A mim interessa-me muito mais o tema do sofrimento humano do que afirmações metafisicas. Interessa-me procurar apontar para esse invisível que se esconde em todos e em tudo. Para que se reconhecido, possa trazer paz e harmonia. Acredito que os problemas que assolam a raça humana têm a sua origem na deficiência ou ausência do reconhecimento desta simples Verdade interior, neste simples bem estar, que é Natural. Todos nós nascemos com Ela, ligados a Ela, mas quando caímos nas entranhas deste mundo de alguma forma perdê-mo-la. Ou esquecemo-nos dela, ou de quem realmente somos, porque somos Ela. Tudo o resto é ilusão, é pensamento, nomes, limites, barreiras, distorção.
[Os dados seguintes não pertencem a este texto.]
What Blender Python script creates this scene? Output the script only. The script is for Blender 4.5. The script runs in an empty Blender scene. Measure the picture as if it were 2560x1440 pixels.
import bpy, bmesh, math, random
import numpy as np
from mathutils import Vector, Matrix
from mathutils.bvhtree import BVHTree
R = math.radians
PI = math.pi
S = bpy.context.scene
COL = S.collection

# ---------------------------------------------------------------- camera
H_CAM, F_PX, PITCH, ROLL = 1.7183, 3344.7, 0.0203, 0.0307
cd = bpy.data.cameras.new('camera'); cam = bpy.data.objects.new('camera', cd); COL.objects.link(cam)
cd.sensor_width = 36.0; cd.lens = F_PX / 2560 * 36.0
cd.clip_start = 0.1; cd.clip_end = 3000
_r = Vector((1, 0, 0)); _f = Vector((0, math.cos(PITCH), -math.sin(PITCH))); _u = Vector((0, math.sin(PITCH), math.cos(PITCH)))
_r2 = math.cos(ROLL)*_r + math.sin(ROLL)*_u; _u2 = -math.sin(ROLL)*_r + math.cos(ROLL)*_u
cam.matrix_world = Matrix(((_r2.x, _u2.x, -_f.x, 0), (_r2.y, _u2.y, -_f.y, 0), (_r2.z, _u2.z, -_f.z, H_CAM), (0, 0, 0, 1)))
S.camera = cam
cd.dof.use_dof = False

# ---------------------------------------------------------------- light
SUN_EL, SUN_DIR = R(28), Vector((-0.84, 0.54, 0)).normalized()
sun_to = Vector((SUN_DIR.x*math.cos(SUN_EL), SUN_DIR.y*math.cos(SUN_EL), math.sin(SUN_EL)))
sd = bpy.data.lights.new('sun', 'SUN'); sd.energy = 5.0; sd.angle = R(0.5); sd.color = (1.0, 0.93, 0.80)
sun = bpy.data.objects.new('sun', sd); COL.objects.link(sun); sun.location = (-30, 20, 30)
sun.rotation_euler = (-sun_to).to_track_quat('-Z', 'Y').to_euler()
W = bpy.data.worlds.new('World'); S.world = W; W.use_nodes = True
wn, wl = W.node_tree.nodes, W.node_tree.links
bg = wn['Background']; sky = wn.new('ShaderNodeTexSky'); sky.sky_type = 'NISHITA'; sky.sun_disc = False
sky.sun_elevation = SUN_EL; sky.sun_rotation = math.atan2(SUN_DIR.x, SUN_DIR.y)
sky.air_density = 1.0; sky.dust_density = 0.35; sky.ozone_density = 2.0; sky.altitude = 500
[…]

A ilusão na qual a humanidade caiu, graças à sua amnésia colectiva, pertence mais ao mundo mental, e poderá ser reconhecida e transcendida. O que nos poderá tirar desta ilusão? Nós próprios, depois de descobrir e levar à boca esse delicioso e sagrado mel, a nossa Alma. Depois de o provar não restarão dúvidas. Mas teremos que ser nós, sozinhos, a fazê-lo.